= Directions for this task =
Search the material for "Measure" and show all lines that contain it.
· · · · · · ·
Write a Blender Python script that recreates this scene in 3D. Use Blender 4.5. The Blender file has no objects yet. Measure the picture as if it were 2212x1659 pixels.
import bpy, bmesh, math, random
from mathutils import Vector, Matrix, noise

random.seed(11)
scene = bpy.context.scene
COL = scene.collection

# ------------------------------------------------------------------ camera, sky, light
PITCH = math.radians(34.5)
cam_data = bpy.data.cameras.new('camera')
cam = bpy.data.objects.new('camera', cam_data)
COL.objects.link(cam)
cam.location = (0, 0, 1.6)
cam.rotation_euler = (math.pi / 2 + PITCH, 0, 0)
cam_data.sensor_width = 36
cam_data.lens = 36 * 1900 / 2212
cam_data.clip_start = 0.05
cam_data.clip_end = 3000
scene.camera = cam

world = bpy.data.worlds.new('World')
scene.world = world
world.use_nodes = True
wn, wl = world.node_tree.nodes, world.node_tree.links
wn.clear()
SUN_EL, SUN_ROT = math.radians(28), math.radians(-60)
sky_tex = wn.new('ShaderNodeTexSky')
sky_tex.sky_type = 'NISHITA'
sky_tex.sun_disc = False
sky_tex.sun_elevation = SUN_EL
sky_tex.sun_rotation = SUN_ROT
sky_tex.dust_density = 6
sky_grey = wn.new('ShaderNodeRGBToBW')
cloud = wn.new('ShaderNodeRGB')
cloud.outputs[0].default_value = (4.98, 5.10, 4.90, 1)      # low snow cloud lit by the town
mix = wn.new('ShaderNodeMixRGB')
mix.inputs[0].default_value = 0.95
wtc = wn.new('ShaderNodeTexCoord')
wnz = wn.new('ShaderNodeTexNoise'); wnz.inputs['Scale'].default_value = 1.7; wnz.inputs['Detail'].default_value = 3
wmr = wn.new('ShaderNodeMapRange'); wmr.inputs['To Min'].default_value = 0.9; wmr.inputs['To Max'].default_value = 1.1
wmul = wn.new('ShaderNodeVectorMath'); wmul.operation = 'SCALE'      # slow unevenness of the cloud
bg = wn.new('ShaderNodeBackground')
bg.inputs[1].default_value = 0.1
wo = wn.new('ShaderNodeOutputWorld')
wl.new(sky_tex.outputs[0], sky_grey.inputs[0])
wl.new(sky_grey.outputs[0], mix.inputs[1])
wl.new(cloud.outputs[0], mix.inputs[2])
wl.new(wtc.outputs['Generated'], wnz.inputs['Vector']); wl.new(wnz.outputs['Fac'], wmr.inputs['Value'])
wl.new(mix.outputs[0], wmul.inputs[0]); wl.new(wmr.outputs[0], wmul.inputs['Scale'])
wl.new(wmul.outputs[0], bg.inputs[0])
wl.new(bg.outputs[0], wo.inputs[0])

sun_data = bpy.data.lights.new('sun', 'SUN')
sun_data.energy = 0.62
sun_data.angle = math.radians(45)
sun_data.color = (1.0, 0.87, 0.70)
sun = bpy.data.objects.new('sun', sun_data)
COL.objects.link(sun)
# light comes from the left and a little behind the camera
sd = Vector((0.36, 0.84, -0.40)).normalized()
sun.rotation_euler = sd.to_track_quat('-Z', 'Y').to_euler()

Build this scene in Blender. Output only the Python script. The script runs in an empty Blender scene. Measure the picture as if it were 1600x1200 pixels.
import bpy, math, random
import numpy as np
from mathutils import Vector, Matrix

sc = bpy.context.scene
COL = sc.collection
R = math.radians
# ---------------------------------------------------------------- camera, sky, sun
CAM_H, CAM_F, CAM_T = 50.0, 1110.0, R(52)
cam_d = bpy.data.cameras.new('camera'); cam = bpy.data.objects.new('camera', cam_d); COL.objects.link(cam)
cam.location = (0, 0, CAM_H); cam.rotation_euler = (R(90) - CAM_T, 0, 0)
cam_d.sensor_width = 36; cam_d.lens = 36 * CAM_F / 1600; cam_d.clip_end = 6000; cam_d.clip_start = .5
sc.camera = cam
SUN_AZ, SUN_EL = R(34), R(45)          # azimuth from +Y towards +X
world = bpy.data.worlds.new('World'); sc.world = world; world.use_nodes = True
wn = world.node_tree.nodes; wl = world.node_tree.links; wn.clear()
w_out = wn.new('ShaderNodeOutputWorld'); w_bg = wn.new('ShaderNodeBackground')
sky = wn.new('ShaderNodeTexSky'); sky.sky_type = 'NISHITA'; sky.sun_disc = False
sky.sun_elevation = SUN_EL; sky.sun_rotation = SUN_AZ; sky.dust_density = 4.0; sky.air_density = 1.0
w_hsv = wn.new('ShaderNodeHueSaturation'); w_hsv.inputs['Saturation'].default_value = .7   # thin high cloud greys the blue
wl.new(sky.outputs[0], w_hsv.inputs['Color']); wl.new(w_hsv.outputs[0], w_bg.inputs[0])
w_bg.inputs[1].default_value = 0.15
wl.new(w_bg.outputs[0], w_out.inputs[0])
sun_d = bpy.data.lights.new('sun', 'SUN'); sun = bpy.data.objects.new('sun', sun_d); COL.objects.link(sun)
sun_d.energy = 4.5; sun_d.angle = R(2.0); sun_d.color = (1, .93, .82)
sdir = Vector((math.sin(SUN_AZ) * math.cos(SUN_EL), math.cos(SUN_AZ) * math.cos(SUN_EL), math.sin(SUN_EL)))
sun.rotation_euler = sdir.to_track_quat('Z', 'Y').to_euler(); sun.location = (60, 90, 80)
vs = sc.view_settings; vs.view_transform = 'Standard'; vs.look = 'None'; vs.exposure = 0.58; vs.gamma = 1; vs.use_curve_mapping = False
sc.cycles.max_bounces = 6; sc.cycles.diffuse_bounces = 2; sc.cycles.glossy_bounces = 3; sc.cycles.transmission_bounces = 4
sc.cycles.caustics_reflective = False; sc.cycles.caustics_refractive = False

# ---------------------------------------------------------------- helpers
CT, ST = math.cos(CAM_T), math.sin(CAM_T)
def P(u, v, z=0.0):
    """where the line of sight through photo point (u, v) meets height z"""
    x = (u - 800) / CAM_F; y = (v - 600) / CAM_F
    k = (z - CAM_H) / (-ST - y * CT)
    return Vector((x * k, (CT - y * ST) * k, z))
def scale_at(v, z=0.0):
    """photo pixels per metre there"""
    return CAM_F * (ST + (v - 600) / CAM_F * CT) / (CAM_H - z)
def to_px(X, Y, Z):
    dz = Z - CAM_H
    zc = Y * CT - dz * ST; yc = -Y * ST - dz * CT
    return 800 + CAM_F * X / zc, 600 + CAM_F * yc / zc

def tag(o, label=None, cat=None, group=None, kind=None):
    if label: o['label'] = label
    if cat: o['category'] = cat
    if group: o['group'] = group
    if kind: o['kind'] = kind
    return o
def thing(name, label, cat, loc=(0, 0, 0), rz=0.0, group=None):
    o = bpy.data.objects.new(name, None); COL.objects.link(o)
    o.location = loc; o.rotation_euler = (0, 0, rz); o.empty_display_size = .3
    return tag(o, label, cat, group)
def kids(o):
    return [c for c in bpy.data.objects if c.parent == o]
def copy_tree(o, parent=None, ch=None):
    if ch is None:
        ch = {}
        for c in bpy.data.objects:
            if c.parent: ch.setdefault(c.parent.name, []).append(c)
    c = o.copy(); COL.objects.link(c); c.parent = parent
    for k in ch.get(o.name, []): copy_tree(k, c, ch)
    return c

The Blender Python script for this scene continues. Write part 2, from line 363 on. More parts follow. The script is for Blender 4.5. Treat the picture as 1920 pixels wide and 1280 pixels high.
· · · · · · ·
= Written answer =
Write a Blender Python script that recreates this scene in 3D. Use Blender 4.5. The Blender file has no objects yet. Measure the picture as if it were 2212x1659 pixels.
Build this scene in Blender. Output only the Python script. The script runs in an empty Blender scene. Measure the picture as if it were 1600x1200 pixels.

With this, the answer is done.